» **WHAT YOU HAVE TO DO**: Each entry below is to be given again word for word, with no pictures.
══ TASK DATA
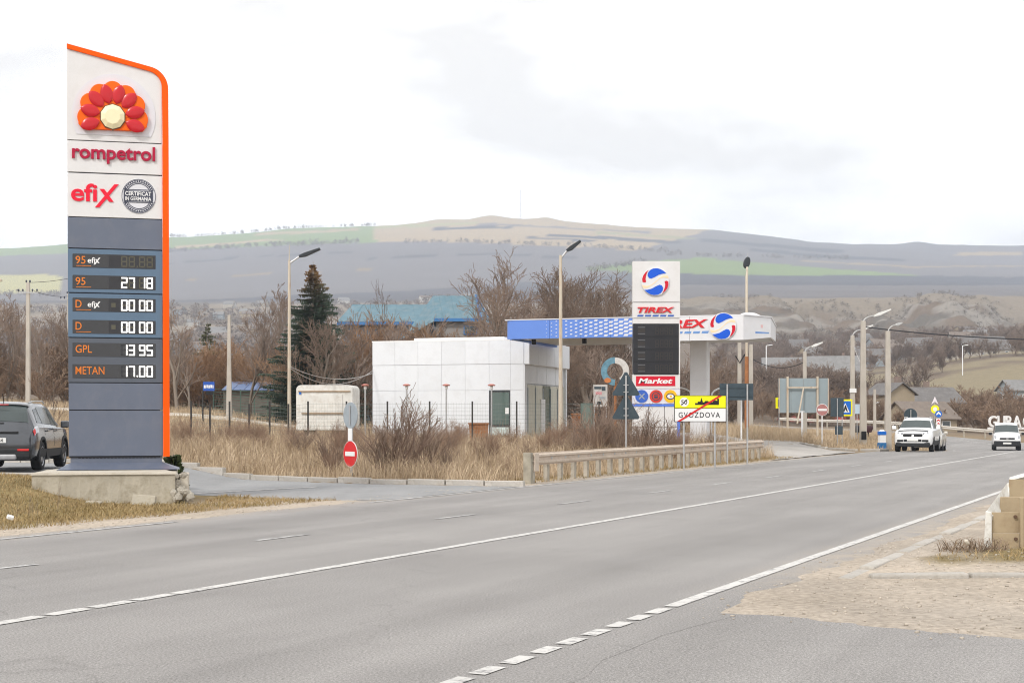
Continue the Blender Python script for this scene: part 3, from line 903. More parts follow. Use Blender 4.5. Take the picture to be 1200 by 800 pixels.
MB().prism(ellipse(ccx, ccz, 175 * k_, 175 * k_, 30, a0=0, a1=math.pi), -0.10, 0.0).build("emblem_core", M_org2, pyl)
for a, dd in ((-20, 248), (13, 238), (46, 244), (75, 240), (105, 240), (134, 244), (167, 238), (200, 248)):
    x, z = ccx + dd * k_ * math.cos(R(a)), ccz + dd * k_ * math.sin(R(a))
    # lens shaped petal, domed
    pts = []
    Lh, Wh = 104 * k_, 66 * k_
    vs = []; fs = []
    nl, nw = 10, 6
    for ii in range(nl + 1):
        t = -1 + 2 * ii / nl; w = Wh * (1 - t * t) ** 0.75
        for jj in range(nw + 1):
            q = -1 + 2 * jj / nw
            px_, pz_ = t * Lh, q * w
            dome = 0.026 * max(0, 1 - t * t) ** 0.5 * (1 - q * q) ** 0.5 if nw else 0
            vs.append((x + px_ * math.cos(R(a)) - pz_ * math.sin(R(a)), -0.116 - dome, z + px_ * math.sin(R(a)) + pz_ * math.cos(R(a))))
    for ii in range(nl):
        for jj in range(nw):
            b0 = ii * (nw + 1) + jj; fs.append((b0, b0 + 1, b0 + nw + 2, b0 + nw + 1))
    MB().add(vs, fs).build("red_petal", M_red2, pyl, smooth=True, angle=80)
MB().prism(ellipse(ccx, ccz, 137 * k_, 137 * k_, 10, rot=R(18)), -0.112, 0.0).build("seed_rim", mat("brown_rim", (0.12, 0.05, 0.02), 0.5), pyl)
vs = [(x, -0.118, z) for x, z in ellipse(ccx, ccz, 128 * k_, 128 * k_, 10, rot=R(18))] + [(x, -0.165, z) for x, z in ellipse(ccx, ccz, 80 * k_, 80 * k_, 10, rot=R(18))]
MB().add(vs, [tuple(range(10, 20))] + [(i, (i + 1) % 10, 10 + (i + 1) % 10, 10 + i) for i in range(10)]).build("seed_head", M_cream, pyl)
# lettering
x, z = pq(85, 188.2)
lettering(pyl, "rompetrol", M_maroon, x, -0.02, z - 4.5 / SP, width=97 / SP, height=21.5 / SP, depth=0.04, bold=0.022)
x, z = pq(83.8, 237.4)
lettering(pyl, "efi", M_redl, x, -0.008, z, width=30.2 / SP, height=21 / SP, depth=0.018, bold=0.02)
def strokes(name, m, polys, yf, yb, parent=pyl):
    mb = MB()
    for i, p in enumerate(polys): mb.prism(p, yf - 0.001 * i, yb)
    return mb.build(name, m, parent)
def eq(zx, zy): return pq(75 + zx / 8.424, 165 + zy / 8.424)
strokes("lettering", M_redl, [[eq(308, 664), eq(350, 664), eq(540, 432), eq(498, 432)], [eq(445, 606), eq(490, 606), eq(398, 482), eq(352, 482)]], -0.017, 0.0)
# round seal
sx, sz = eq(738, 541); sr = 172 / 8.424 / SP
MB().prism(ellipse(sx, sz, sr, sr, 40), -0.008, 0.01).build("seal", M_lilac, pyl)
def ring(cx, cz, r0, r1, y0, y1, a0=0, a1=360, n=40):
    o_ = ellipse(cx, cz, r1, r1, n, a0=R(a0), a1=R(a1)); i_ = ellipse(cx, cz, r0, r0, n, a0=R(a0), a1=R(a1))
    mb = MB(); k = len(o_); closed = abs(a1 - a0 - 360) < 1e-6
    vs = [(x, y0, z) for x, z in o_] + [(x, y0, z) for x, z in i_] + [(x, y1, z) for x, z in o_] + [(x, y1, z) for x, z in i_]
    fs = []
    for j in range(k if closed else k - 1):
        j2 = (j + 1) % k
        fs += [(j, j2, k + j2, k + j), (2 * k + j, 3 * k + j, 3 * k + j2, 2 * k + j2), (j, 2 * k + j, 2 * k + j2, j2), (k + j, k + j2, 3 * k + j2, 3 * k + j)]
    return mb.add(vs, fs)
ring(sx, sz, sr * 0.955, sr * 0.985, -0.012, 0.0).build("seal_ring", M_ink, pyl)
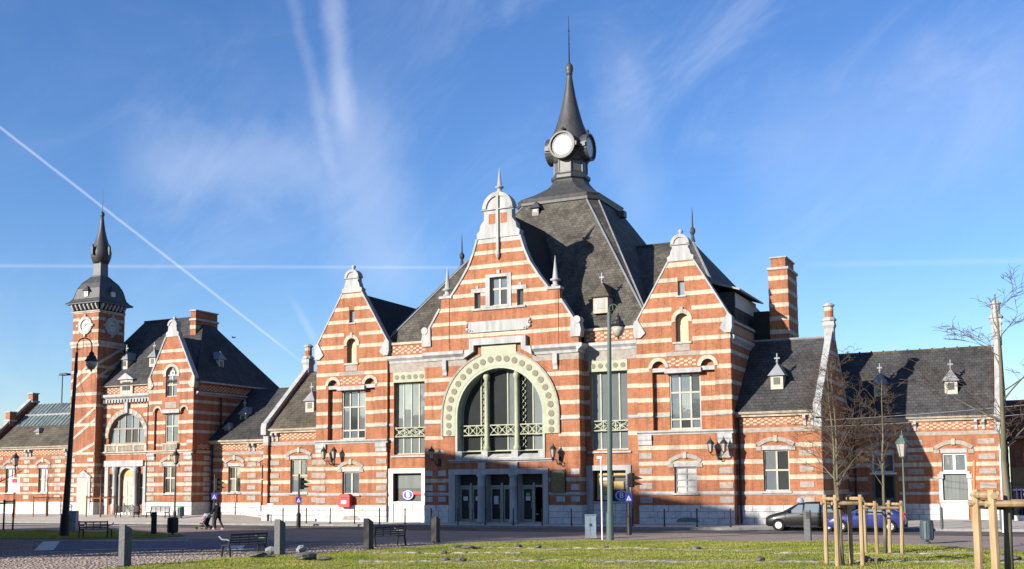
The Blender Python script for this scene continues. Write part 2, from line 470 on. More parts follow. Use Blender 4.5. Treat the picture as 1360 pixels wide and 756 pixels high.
════
» **IN RESPONSE**:
Continue the Blender Python script for this scene: part 3, from line 903. More parts follow. Use Blender 4.5. Take the picture to be 1200 by 800 pixels.
MB().prism(ellipse(ccx, ccz, 175 * k_, 175 * k_, 30, a0=0, a1=math.pi), -0.10, 0.0).build("emblem_core", M_org2, pyl)
for a, dd in ((-20, 248), (13, 238), (46, 244), (75, 240), (105, 240), (134, 244), (167, 238), (200, 248)):
    x, z = ccx + dd * k_ * math.cos(R(a)), ccz + dd * k_ * math.sin(R(a))
    # lens shaped petal, domed
    pts = []
    Lh, Wh = 104 * k_, 66 * k_
    vs = []; fs = []
    nl, nw = 10, 6
    for ii in range(nl + 1):
        t = -1 + 2 * ii / nl; w = Wh * (1 - t * t) ** 0.75
        for jj in range(nw + 1):
            q = -1 + 2 * jj / nw
            px_, pz_ = t * Lh, q * w
            dome = 0.026 * max(0, 1 - t * t) ** 0.5 * (1 - q * q) ** 0.5 if nw else 0
            vs.append((x + px_ * math.cos(R(a)) - pz_ * math.sin(R(a)), -0.116 - dome, z + px_ * math.sin(R(a)) + pz_ * math.cos(R(a))))
    for ii in range(nl):
        for jj in range(nw):
            b0 = ii * (nw + 1) + jj; fs.append((b0, b0 + 1, b0 + nw + 2, b0 + nw + 1))
    MB().add(vs, fs).build("red_petal", M_red2, pyl, smooth=True, angle=80)
MB().prism(ellipse(ccx, ccz, 137 * k_, 137 * k_, 10, rot=R(18)), -0.112, 0.0).build("seed_rim", mat("brown_rim", (0.12, 0.05, 0.02), 0.5), pyl)
vs = [(x, -0.118, z) for x, z in ellipse(ccx, ccz, 128 * k_, 128 * k_, 10, rot=R(18))] + [(x, -0.165, z) for x, z in ellipse(ccx, ccz, 80 * k_, 80 * k_, 10, rot=R(18))]
MB().add(vs, [tuple(range(10, 20))] + [(i, (i + 1) % 10, 10 + (i + 1) % 10, 10 + i) for i in range(10)]).build("seed_head", M_cream, pyl)
# lettering
x, z = pq(85, 188.2)
lettering(pyl, "rompetrol", M_maroon, x, -0.02, z - 4.5 / SP, width=97 / SP, height=21.5 / SP, depth=0.04, bold=0.022)
x, z = pq(83.8, 237.4)
lettering(pyl, "efi", M_redl, x, -0.008, z, width=30.2 / SP, height=21 / SP, depth=0.018, bold=0.02)
def strokes(name, m, polys, yf, yb, parent=pyl):
    mb = MB()
    for i, p in enumerate(polys): mb.prism(p, yf - 0.001 * i, yb)
    return mb.build(name, m, parent)
def eq(zx, zy): return pq(75 + zx / 8.424, 165 + zy / 8.424)
strokes("lettering", M_redl, [[eq(308, 664), eq(350, 664), eq(540, 432), eq(498, 432)], [eq(445, 606), eq(490, 606), eq(398, 482), eq(352, 482)]], -0.017, 0.0)
# round seal
sx, sz = eq(738, 541); sr = 172 / 8.424 / SP
MB().prism(ellipse(sx, sz, sr, sr, 40), -0.008, 0.01).build("seal", M_lilac, pyl)
def ring(cx, cz, r0, r1, y0, y1, a0=0, a1=360, n=40):
    o_ = ellipse(cx, cz, r1, r1, n, a0=R(a0), a1=R(a1)); i_ = ellipse(cx, cz, r0, r0, n, a0=R(a0), a1=R(a1))
    mb = MB(); k = len(o_); closed = abs(a1 - a0 - 360) < 1e-6
    vs = [(x, y0, z) for x, z in o_] + [(x, y0, z) for x, z in i_] + [(x, y1, z) for x, z in o_] + [(x, y1, z) for x, z in i_]
    fs = []
    for j in range(k if closed else k - 1):
        j2 = (j + 1) % k
        fs += [(j, j2, k + j2, k + j), (2 * k + j, 3 * k + j, 3 * k + j2, 2 * k + j2), (j, 2 * k + j, 2 * k + j2, j2), (k + j, k + j2, 3 * k + j2, 3 * k + j)]
    return mb.add(vs, fs)
ring(sx, sz, sr * 0.955, sr * 0.985, -0.012, 0.0).build("seal_ring", M_ink, pyl)
The Blender Python script for this scene continues. Write part 2, from line 470 on. More parts follow. Use Blender 4.5. Treat the picture as 1360 pixels wide and 756 pixels high.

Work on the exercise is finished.